Karenanya, bertemanlah dengan diri anda. jangan memusuhinya, jangan menjatuhkannya, jangan menjatuhkannya. dalam dirimu ada kekuatan besar yang bisa membongkah batu harapan menjadi puing-puing prestasi dalam hidupmu. lakukanlah dialog dengan dirimu, tanya apa yang dibutuhkan oleh tubuhmu. bilakah iya membutuhkan rehat?. jangan sampai tubuhmu terdzalimi. Hargailah usaha yang dirimu lakukan, tidak dengan mencelanya. syukurilah, fahamilah... karena itulah usahamu. yakin semua bukanlah kesalahanmu jika semua tidak seperti yang engkau inginkan. tidak semua apa yang engkau cita-citakan dapat tercapai, dan tidak semua yang menurutmu juga baik adalah yang terbaik untuk dirimu. fahamilah, semua adalah ketentuan-NYA, dan fahamkan pada dirimu bahwa itulah yang terbaik untukmu... :-)
Seperti halnya dengan motivasi, emosi pun menjadi efek afektif pada diri seseorang. kebanyakan yang terjadi adalah emosi dianggap sesuatu yang negatif atau sesuatu yang buruk, padahal tidak semua emosi seperti itu. emosi dapat berupa senyum, tertawa, marah, jengkel, sinis, dan semua ekspresi-ekspresi lain. semua tergantung dari kondisi yang ada yang akhirnya tercermin dalam bentuk-bentuk emosi tersebut.
Munculnya emosi pada seseorang menjadi jendela dalam melihat kondisi seseorang. emosi dipengaruhi oleh kecerdasan seseorang, bukan hanya kecerdasan emosional tetapi kecerdasan lainnya ; kecerdasan intelektual, kecerdasan spiritual, interpersonal dan juga intrapersonal.
Tingkat intelektual seseorang akan mempengaruhi pola pikir seseorang. dia akan lebih berpikir dan bertindak lebih hati-hati dengan orang lain. dan juga akan lebih jauh berpikir ke depan apa efek dari emosi yang ia tampilkan. Sudah tentu jika dihubungkan dengan kecerdasan spiritual. kecerdasan spiritual ini dianggap sebagai rem yang paling besar yang dapat mengemudikan seseorang untuk melakukan sesuatu. Tingkat spiritual seseorang merupakan manifestasi dari keber-agama-an seseorang.
Lalu bagaimana dengan kecerdasan interpersonal?
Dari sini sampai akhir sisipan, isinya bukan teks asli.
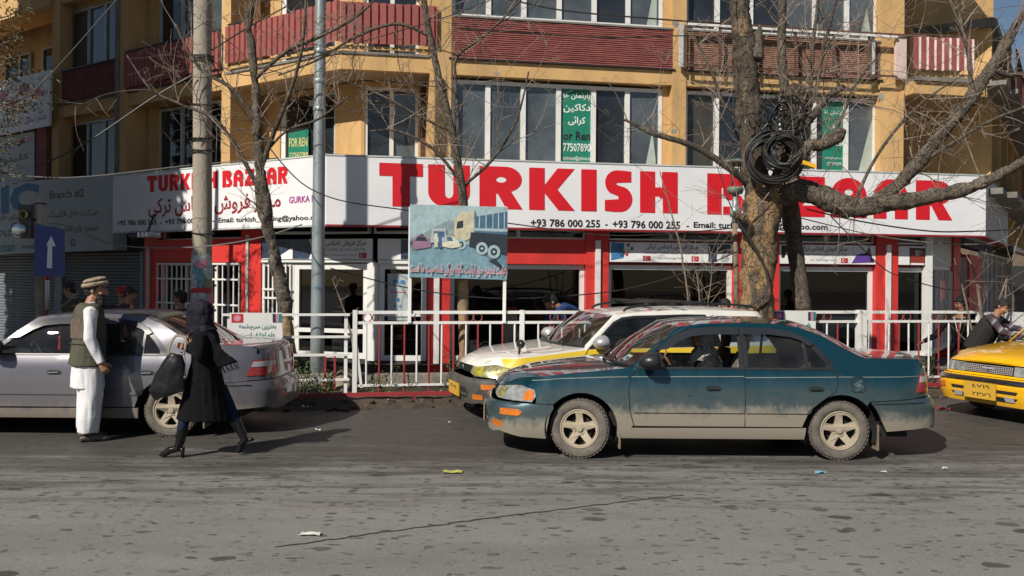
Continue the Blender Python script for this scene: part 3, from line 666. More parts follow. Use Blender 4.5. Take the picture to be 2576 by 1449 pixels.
# end door and columns on the side street
RS0 = M0.w(um(2342), SO, 0); RS = Plane((RS0.x, RS0.y), RD); r_ = lambda x: RS.u(x, 800)
shopwin(RS, .02, r_(2392), .10, 2.0, -.02, [lerp(.02, r_(2392), .45)], .08, name='door')
sp(MB().fbox(RS, .0, r_(2392), 2.001, ZSOF, -.0, -.1), 'band', M['upvc_old'])
for i in range(6): u = lerp(r_(2352), r_(2390), i/5); sp(MB().fbox(RS, u-.02, u+.02, .12, 1.9, .04, .0), 'window_bar_or_light_stripe', M['white_paint'])  # vertical stripes of light on the door, modelled as white bars
fwall(RS, r_(2393), r_(2410), ZF, ZSOF, .05, -.4, name='pillar'); sp(MB().fbox(RS, r_(2411), r_(2432), ZF, 2.3, .0, -.2), 'grey_post', M['stone']); fwall(RS, r_(2433), r_(2466), ZF, 2.4, .05, -.3, name='pillar')
shopwin(RS, r_(2468), r_(2468)+2.2, .1, 2.6, 0, [r_(2468)+1.1], .06, glass='pane_dull'); shopwin(RS, r_(2468)+2.4, r_(2468)+15, .1, 2.6, 0, [r_(2468)+4, r_(2468)+6, r_(2468)+9], .06, glass='pane_dull')
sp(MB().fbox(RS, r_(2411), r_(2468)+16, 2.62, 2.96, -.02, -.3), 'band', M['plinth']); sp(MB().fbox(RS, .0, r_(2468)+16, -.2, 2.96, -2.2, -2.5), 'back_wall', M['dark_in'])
# neighbour: shuttered shop under the grey banner
nb = thing('shuttered_shop', 'closed shop with grey roller shutters left of the red shop front', 'shop', (-10, 19.5, ZF)); WC.add(nb.name)
def shutter(x0, x1):
    a, c = L0.u(x0, 780, -.35), L0.u(x1, 780, -.35); me = None
    for i in range(31):
        z = ZF+i*.078; b = MB()
        if me is None:
            for (o, zz) in ((-.36,.0),(-.345,.02),(-.34,.045),(-.35,.066),(-.372,.074)): b.v += [tuple(L0.w(a, o, zz)), tuple(L0.w(c, o, zz))]
            for k in range(4): b.f.append((2*k,2*k+1,2*k+3,2*k+2)); b.m.append(0)
            o = b.build('shutter_slat', M['shutter'], nb); me = o.data; o.location.z = z
        else: o = link('shutter_slat', me, nb); o.location.z = z
shutter(158, 352); shutter(-120, 138)
for x0, x1 in ((139,157),(353,361)): MB().fbox(L0, L0.u(x0,780,-.3), L0.u(x1,780,-.3), ZF, 2.3, -.28, -.4).build('side_rail', mat('pale_blue_rail'+str(x0), (.22,.27,.33), .6), nb)
MB().fbox(L0, L0.u(-140,780), ul(361), 2.22, 2.96, -.2, -.6).build('lintel', M['plinth'], nb)
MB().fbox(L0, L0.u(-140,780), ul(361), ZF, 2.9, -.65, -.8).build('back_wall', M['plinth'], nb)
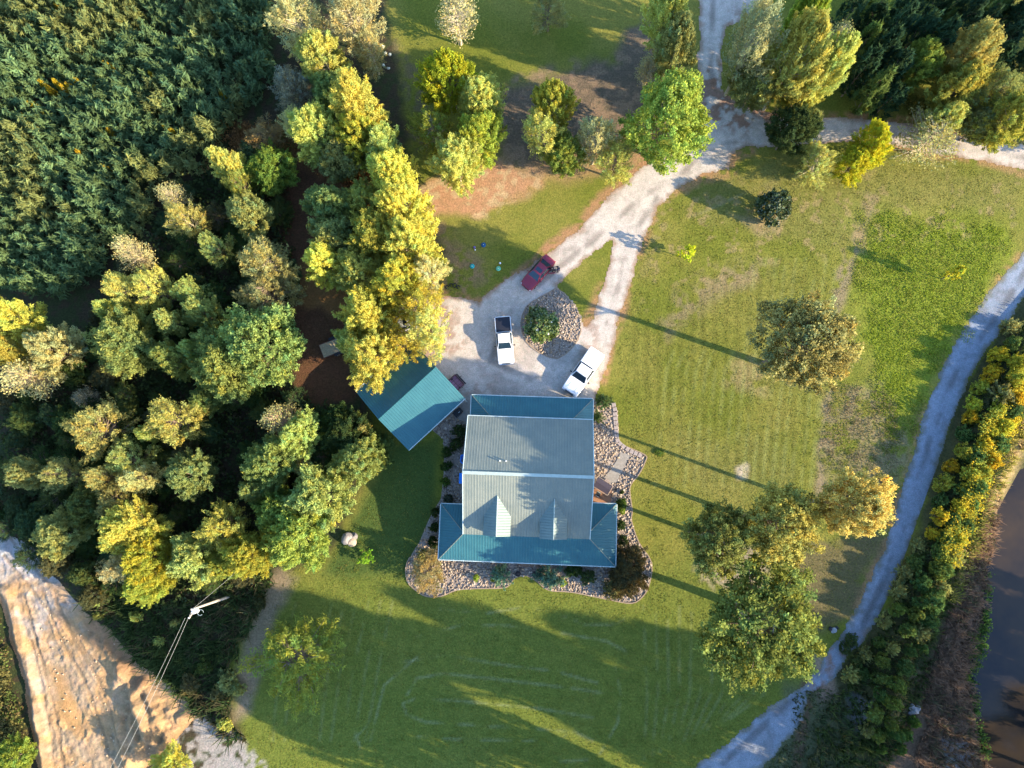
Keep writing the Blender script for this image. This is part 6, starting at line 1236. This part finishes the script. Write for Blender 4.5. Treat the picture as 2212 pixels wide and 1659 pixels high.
# ------------------------------------------------------------------ people
def person(px, py, rz_, top, trouser, label, bend, arms):
    x, y = P(px, py, .9); e = empty('person', (x, y, .016), rz_, label, 'person')
    Vt, E, Rd = [], [], []
    def v(p, r): Vt.append(p); Rd.append(r); return len(Vt)-1
    def ed(a, b): E.append((a, b))
    pel = v((0, 0, .93), .145); b = bend
    ch = v((0, .0+.25*b, 1.22), .155); nk0 = v((0, .45*b, 1.43), .09); nk = v((0, .52*b, 1.50), .055); hd = v((0, .60*b+.02, 1.60), .095); ht = v((0, .62*b+.02, 1.70), .085)
    for a_, b_ in ((pel, ch), (ch, nk0), (nk0, nk), (nk, hd), (hd, ht)): ed(a_, b_)
    nose = v((0, .62*b+.125, 1.61), .014); ed(hd, nose)
    for s_ in (-1, 1):
        hp = v((s_*.10, 0, .86), .10); kn = v((s_*.12, .06, .48), .065); an = v((s_*.13, -.02*s_, .09), .042); toe = v((s_*.14, .17, .04), .035)
        for a_, b_ in ((pel, hp), (hp, kn), (kn, an), (an, toe)): ed(a_, b_)
        sh_ = v((s_*.19, .42*b, 1.40), .06); el = v((s_*.25, arms*.2+.42*b, 1.14), .042); wr = v((s_*.20, arms*.45+.42*b, 1.02+.08*arms), .027); pm = v((s_*.19, arms*.45+.06+.42*b, .99+.08*arms), .028)
        for a_, b_ in ((nk0, sh_), (sh_, el), (el, wr), (wr, pm)): ed(a_, b_)
        for q, ln in enumerate((.062, .072, .068, .055)):
            k1 = v((s_*(.165+.02*q), arms*.45+.10+.42*b, .965+.08*arms), .0095); k2 = v((s_*(.165+.02*q), arms*.45+.10+ln+.42*b, .945+.08*arms), .008); ed(pm, k1); ed(k1, k2)
        t1 = v((s_*.15, arms*.45+.05+.42*b, .985+.08*arms), .011); t2 = v((s_*.128, arms*.45+.08+.42*b, .975+.08*arms), .009); ed(pm, t1); ed(t1, t2)
    me = bpy.data.meshes.new('body'); me.from_pydata(Vt, E, []); me.update()
    o_ = link('body', me, None, e); m_ = o_.modifiers.new('skin', 'SKIN'); 
    for i, sv_ in enumerate(me.skin_vertices[0].data): sv_.radius = (Rd[i], Rd[i]); sv_.use_root = (i == 0)
    sb = o_.modifiers.new('sub', 'SUBSURF'); sb.levels = 1; sb.render_levels = 2
    me.materials.append(simple('skin_tone', (0.45, 0.26, 0.18), .6))
    def skinned(nm, pts, mat):
        mm = bpy.data.meshes.new(nm); mm.from_pydata([p for p, r in pts[0]], pts[1], []); oo = link(nm, mm, mat, e); oo.modifiers.new('skin', 'SKIN')
        for i, sv_ in enumerate(mm.skin_vertices[0].data): sv_.radius = (pts[0][i][1],)*2; sv_.use_root = (i == 0)
        q = oo.modifiers.new('sub', 'SUBSURF'); q.levels = 1; q.render_levels = 2
    skinned('jacket', ([((0, 0, .90), .165), ((0, .25*b, 1.22), .185), ((0, .44*b, 1.42), .11), ((.20, .42*b, 1.40), .08), ((.255, arms*.2+.42*b, 1.14), .06), ((.205, arms*.42+.42*b, 1.03+.08*arms), .045), ((-.20, .42*b, 1.40), .08), ((-.255, arms*.2+.42*b, 1.14), .06), ((-.205, arms*.42+.42*b, 1.03+.08*arms), .045)], [(0, 1), (1, 2), (2, 3), (3, 4), (4, 5), (2, 6), (6, 7), (7, 8)]), top)
    skinned('trousers', ([((0, 0, .92), .16), ((.10, 0, .84), .12), ((.12, .06, .48), .085), ((.13, -.02, .12), .065), ((-.10, 0, .84), .12), ((-.12, .06, .48), .085), ((-.13, .02, .12), .065)], [(0, 1), (1, 2), (2, 3), (0, 4), (4, 5), (5, 6)]), trouser)
    for s_ in (-1, 1): MB().ball((s_*.14, .07, .045), .06, 10, 6, (.9, 2.3, .75)).build('shoe', M['black'], e, smooth=True)
    MB().ball((0, .60*b-.005, 1.66), .115, 14, 9, (.95, 1.05, .95), hemi=True).build('hair', simple('dark_hair', (0.03, 0.02, 0.015), .7), e, smooth=True)
    ey_ = MB()
    for s_ in (-1, 1): ey_.ball((s_*.035, .61*b+.112, 1.625), .011, 6, 4)
    ey_.build('eyes', M['black'], e); MB().box((0, .61*b+.115, 1.565), (.05, .012, .010)).build('mouth', simple('lip', (0.35, 0.12, 0.1)), e)
    for s_ in (-1, 1): MB().ball((s_*.10, .60*b+.015, 1.61), .028, 6, 4, (.4, .8, 1.2)).build('ear', M['paver'], e)
person(1623, 794, R(55), simple('black_jacket', (0.015, 0.014, 0.016), .8), simple('black_trousers', (0.012, 0.012, 0.014), .8), 'person in dark clothes bending towards the rear door of the red car', .55, .7)
person(1636.5, 789, R(80), simple('navy_jacket', (0.012, 0.02, 0.06), .8), simple('dark_jeans', (0.02, 0.025, 0.05), .8), 'person in a navy jacket holding a white bag behind the red car', .25, .8)
x, y = P(1635.5, 786, 1.0); bg_ = empty('carrier_bag', (x, y, .80), R(80), 'white carrier bag held by the person in the navy jacket', 'bag')
MB().loft([rring(.20, .14, .03, 0), rring(.30, .20, .04, .15), rring(.26, .16, .03, .38)]).build('sack', simple('white_plastic', (.8, .8, .85), .5), bg_); MB().tube([(-.08, 0, .37), (0, 0, .48), (.08, 0, .37)], .012, 5).build('handle', M['frame'], bg_)
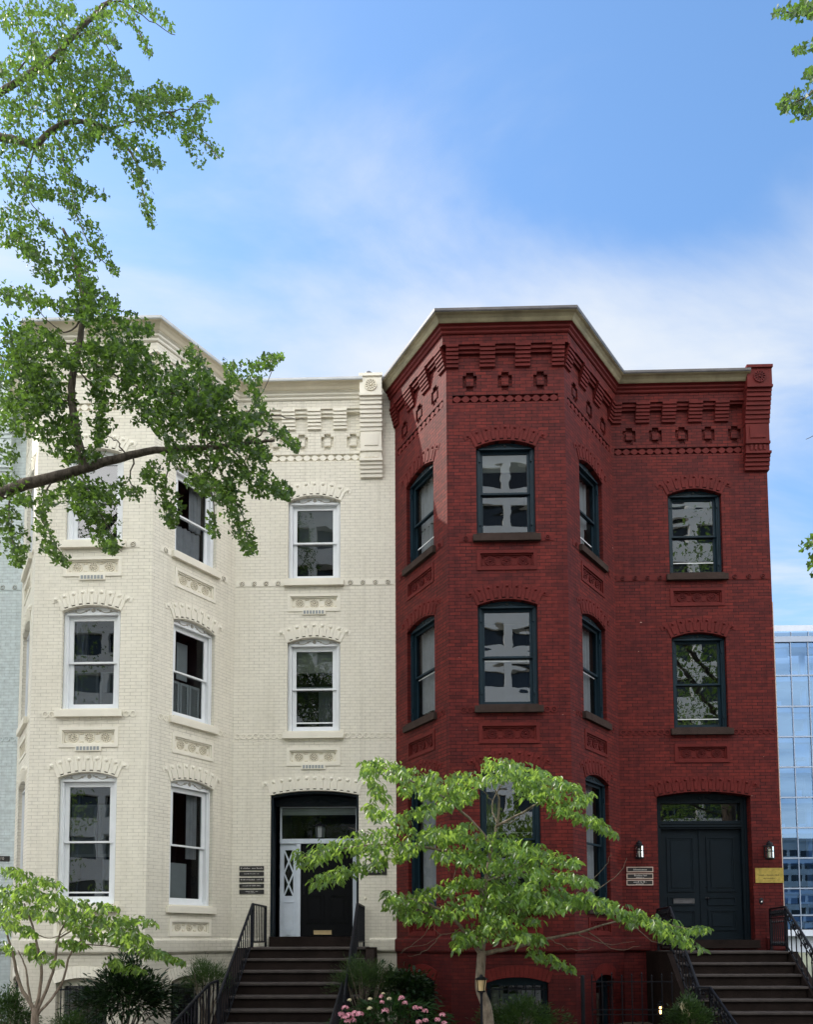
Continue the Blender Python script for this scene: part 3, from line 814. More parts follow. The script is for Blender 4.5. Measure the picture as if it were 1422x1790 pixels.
# red house: teal double door, transom, casing
G = Face((0, 0), (1, 0))
def red_door(h):
    u0, u1 = 5.068, 6.976; zc = 4.605
    ob = -.22
    mb = MB()
    mb.prism(G, [arch_loop(6.022, 1.908, 1.553, 4.51, 4.605, 16, .003), rect(u0+.13, u1-.13, 1.553, 4.40)[::-1]], ob-.12, ob+.03)
    mb.box(G, u0+.13, u1-.13, 3.86, 4.03, ob-.12, ob+.02)
    mb.box(G, u0+.11, u1-.11, 3.90, 3.94, ob, ob+.05); mb.box(G, u0+.12, u1-.12, 3.965, 3.985, ob, ob+.038)
    for s in (0, 1):
        x = u0+.05 if s == 0 else u1-.05
        mb.box(G, x-.02, x+.02, 1.56, 4.45, ob+.0, ob+.05)
    fr = mb.build('door_frame', M['door_teal'], h)
    sc = MB(); scrolls(sc, G, 6.022, 1.7, 4.43, .13, ob+.03); sc.build('carving', M['teal_dark'], fr)
    gb = MB(); gb.poly(G, [rect(u0+.13, u1-.13, 4.03, 4.40)], ob-.06); gb.build('transom_pane', M['glass_new'], fr)
    ib = MB(); q = rect(u0+.1, u1-.1, 4.0, 4.43); ib.poly(G, [q], -1.3); ib.skirt(G, q[::-1], -1.3, ob-.125); ib.build('room_interior', M['interior'], fr)
    xm = (u0+u1)/2-.01
    for k, (a, b) in enumerate(((u0+.132, xm-.003), (xm+.003, u1-.132))):
        d = MB(); o = ob-.05
        d.prism(G, [rect(a, b, 1.57, 3.857)], o-.05, o)
        c0, c1 = a+.125, b-.125
        raised_panel(d, G, c0, c1, 2.56, 3.70, o); raised_panel(d, G, c0, c1, 1.76, 2.19, o)
        frame_rect(d, G, c0, c1, 2.28, 2.46, .03, o-.01, o+.016)
        if k == 0: d.box(G, b-.02, b+.02, 1.575, 3.85, o, o+.014)
        lf = d.build('door_leaf', M['door_teal'], h)
        e = MB()
        if k == 0:
            frame_rect(e, G, c0+.11, c1-.02, 2.32, 2.42, .014, o, o+.022); e.box(G, c0+.124, c1-.034, 2.334, 2.406, o, o+.012)
            e.build('mail_slot', M['chrome'], lf)
        else:
            p = G.P(a+.11, 2.42, o); e.tube([p, G.P(a+.11, 2.42, o+.06)], .012, 8); e.lathe(G.P(a+.11, 2.42, o+.075), [(0, -.03), (.026, -.02), (.032, 0), (.026, .02), (0, .03)], 10)
            e.dome(G, a+.11, 2.42, o, .033, .01, 0, 10, 2); e.dome(G, a+.11, 2.66, o, .022, .012, 0, 10, 2)
            e.build('door_knob', M['iron'], lf)
    tb = MB(); tb.box(G, u0+.003, u1+.06, 1.40, 1.57, -.40, .10); tb.build('door_sill', M['brownstone'], h)
red_door(red)

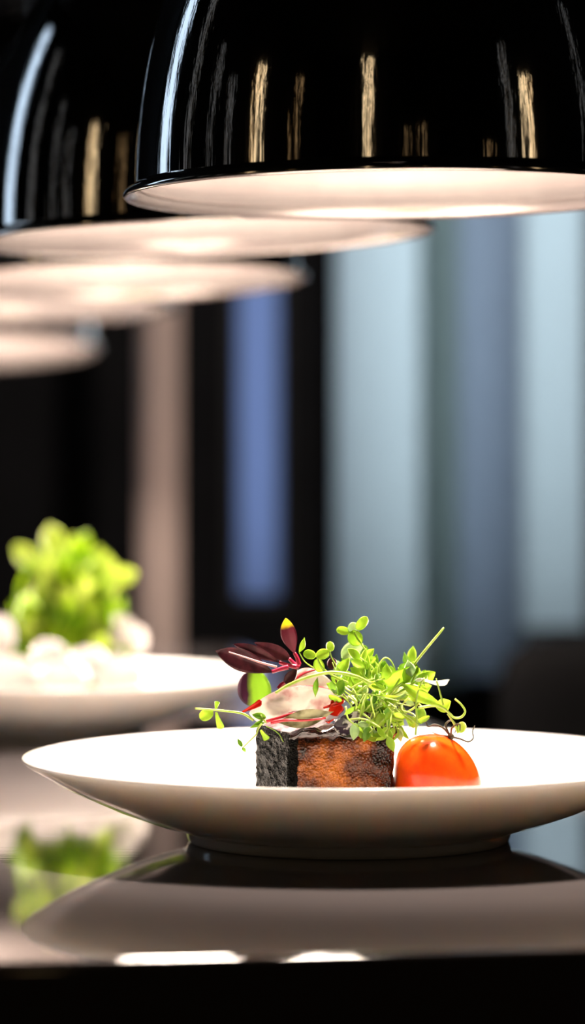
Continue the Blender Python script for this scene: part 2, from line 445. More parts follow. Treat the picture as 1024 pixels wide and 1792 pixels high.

Kecerdasan interpersonal adalah kecerdasan merupakan kemampuan memahami dan mengerti orang lain. Tidak semua kita bisa memahami dengan baik orang lain dan begitu pula sebaliknya tidak semua orang lain bisa memahami kita. Di sinilah terkadang timbul interaksi yang memunculkan berbagai macam emosi diri. Mungkin saja kita akan dibuat dan membuat tersenyum, marah, khawatir, atau tertawa. Ketika kita bisa bisa memahamai dan mengerti orang lain ataupun sebalinya, maka disitulah akan ada harmoni yang selanjutya akan bergradasi menjadi sebuah komunikasi yang baik. semuanya tergantung dari sudut pandang melihat orang lain.
Melihat orang lain dengan kaca mata kita, belum tentu sama dengan kaca mata orang lain. Semua terbangun atas asumsi yang lahir dari kondisi-kondisi empirik yang tercipta sebelumnya yang akhirnya melahirkan skema dan pada akhirnya menjadi pencitraan. Di antara semua orang yang menilai terhadap seseorang, maka yang paling baik interpersonalnya adalah dia yang memberikan asumsi yang memang dibenarkan oleh orang yang ia asumsikan.
Namun ada hal lain yang tidak kalah pentingnya yaitu pada saat kita dinilai oleh orang lain dan memberi tanggapan atas penilaian orang lain terhadap kita, apakah kita mengakui dan sadar dengan diri kita sendiri?. karena boleh jadi ada sifat atau sesuatu dalam diri kita yang tanpa kita sadari bahwa kita seperti itu, sedangkan orang lain mengakui bahwa seperti itulah kita. apakah kita akan menyangkalinya? ataukah kita akan mengakui?. disinilah dilihat "Seberapa Jujur Kita Menilai Diri Kita Sendiri".
Kata itu menjadi kunci kuliah sore itu, kata yang akhirnya kujadikan bahan motivasi dan muhasabah bagaimanakah aku, bagaimakah orang lain memandangku, dan bagaimana aku memandang orang lain?.